A few thoughts on eye contact

There’s something unbelievable, even verging on the magical  for me  about the idea that most people have the ability to catch someone else’s eye, draw, hold or avoid their gaze, lock eyes, stare someone down through this thing called Eye contact. It  can convey desire, longing, irritation, encouragement, questioning, support, pleading, anger, hatred, love, sadness, confidence, control, threat, contempt or anxiety ; it can be the vehicle for messages to ‘stop’, that it’s time to leave, communicate the desire for a drink, request to be rescued from a bore or harasser In a party…

 

Without direct experience, I only have some limited understanding of how  people can communicate so much through their eyes and over a distance. I am therefore regularly surprised at the sheer extent and power that the eye and particularly eye contact apparently have in so much human communication – a facility that I have no access to. You’d think that it is a wonder that blind people are able to communicate with others at all(!)

 

I have a small amount of eyesight, but not enough to make eye contact. I generally manage (and enjoy) communicating with others perfectly well, and rarely think of my lack of sight as intrinsically limiting.  However, there are regular reminders of it through others’ reactions that still bring me up short. I’m also reminded of the ways that psychological theories of the development of communication and relationship are often fairly rigid in the lens that is applied to the subject, they also easily become popularised and lead to  common negative judgements like ‘having something to hide’, ‘shiftiness’, ‘inability to relate’, ‘arrested psychological development’. As I flippantly alluded to above, however fundamental a part in human social interaction eye contact plays, there are clearly people (not least those who can’t see) who nonetheless manage to interact effectively without it.
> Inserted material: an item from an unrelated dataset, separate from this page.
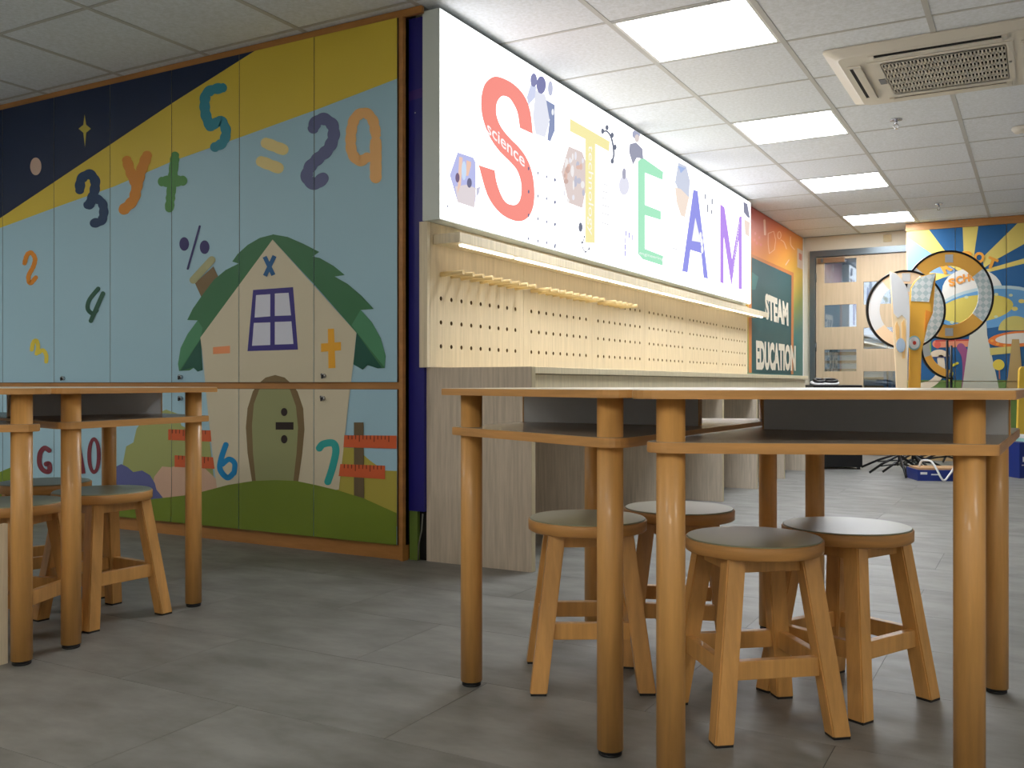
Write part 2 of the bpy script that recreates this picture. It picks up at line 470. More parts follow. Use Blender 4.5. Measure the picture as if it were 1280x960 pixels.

As far as I’m aware, these theories, the research that they are based on and the professional and popularised judgements that flow from them don’t take account of the experience of communication of people who cannot see and therefore use other means of connecting with others.

 

It doesn’t take much googling either to begin to understand that while eye contact is obviously universally available to sighted people and offers an important facility, it really doesn’t have a universal meaning or use. It has very different social and psychological meanings across different cultures. For example,  in the west, people are judged for not using eye contact, where in Japan, avoidance of it is seen as a sign of respect. This puts blind people’s experience and the expectations of sighted people into a far more culturally determined context, and while assumptions about it and attitudes to it might be culturally fixed in the west, they cannot be fixed on an international level.

 

There have, for more than 40 years, been important  discussions and arguments (with associated campaigning)about whether, (or the extent to which) aspects of disabled people’s impairments are themselves intrinsically limiting, or whether the structural, physical/environmental/technological and attitudinal barriers are so strong that they are responsible for imposing the limitations that we face. While I don’t see these as (either/or) polarities, I hope that it is clear from this blog that my position lies strongly with the view that it is the structures and social systems, inaccessibility and diminishing attitudes that cause and maintain most of the barriers I face in my life as a blind person. However, the more that I am aware of and understand the importance, potential and extent of eye contact, the more I realise that it is the single aspect of sightedness that I think I miss out on most.

 

This post has taken me many weeks to write and in the process, I’ve realised that while sure, I want a bit of this magic, the lack of it has not devastated my life, nor meant that I’ve been unable to communicate, relate to or engage with people who are open to engaging with me.